The second movie of the week is the "Sherlock Holmes" sequel, "Game of Shadows," which stars Robert Downey Jr., Jude Law, and, wouldn't you know it, Noomi Rapace, turning in a far less amazing performance as a gypsy who joins forces with the dynamic detecting duo of Holmes and Watson. That's not to say she's bad in the film, just that nothing in this movie feels like it was given any kind of deep consideration. "Game of Shadows" is one you've seen played before a million times, often better than it is here.   

This time around Holmes is even zanier, as director Guy Ritchie foolishly decides to go the cliche sequel route and amp up all the popular parts of the first film. People liked the disguises in the first film? Let's have him in disguise in almost every scene. Remember the cool boxing match where Holmes pre-visualizes the entire bout before it even happens? Here we see our hero employ that trick at least four times, once in an odd and, not surprisingly, dull chess match.

The story, in a nutshell, is thus: With Watson's wedding on the horizon, Holmes has been left to his own devices and is attempting to tie a series of nefarious activities, occurring world-wide, to one man, the evil genius Dr. Moriarty. Moriarty, then, takes it upon himself to destroy both Holmes and Watson before they can disrupt his big plans, and the game is afoot!

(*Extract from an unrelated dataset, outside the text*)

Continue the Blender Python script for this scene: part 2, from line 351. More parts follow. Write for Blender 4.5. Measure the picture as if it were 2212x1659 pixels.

Overall, the film is pretty silly, not at all as well-done as the first movie, but somehow manages to maintain the fun. As somewhat mindless entertainment, "Game of Shadows" works well enough, though not quite enough to assure a third outing. It might just be curtains for Holmes and dear Watson, unless, of course, the foreign market coughs up enough cash to make it worth the studio's while.
Grade: B-

"Sherlock Holmes: Book of Shadows" is rated PG-13 for action violence and lots of explosions.

Chris Jenness is a freelance graphic designer, artist and movie buff who lives in Nikiski.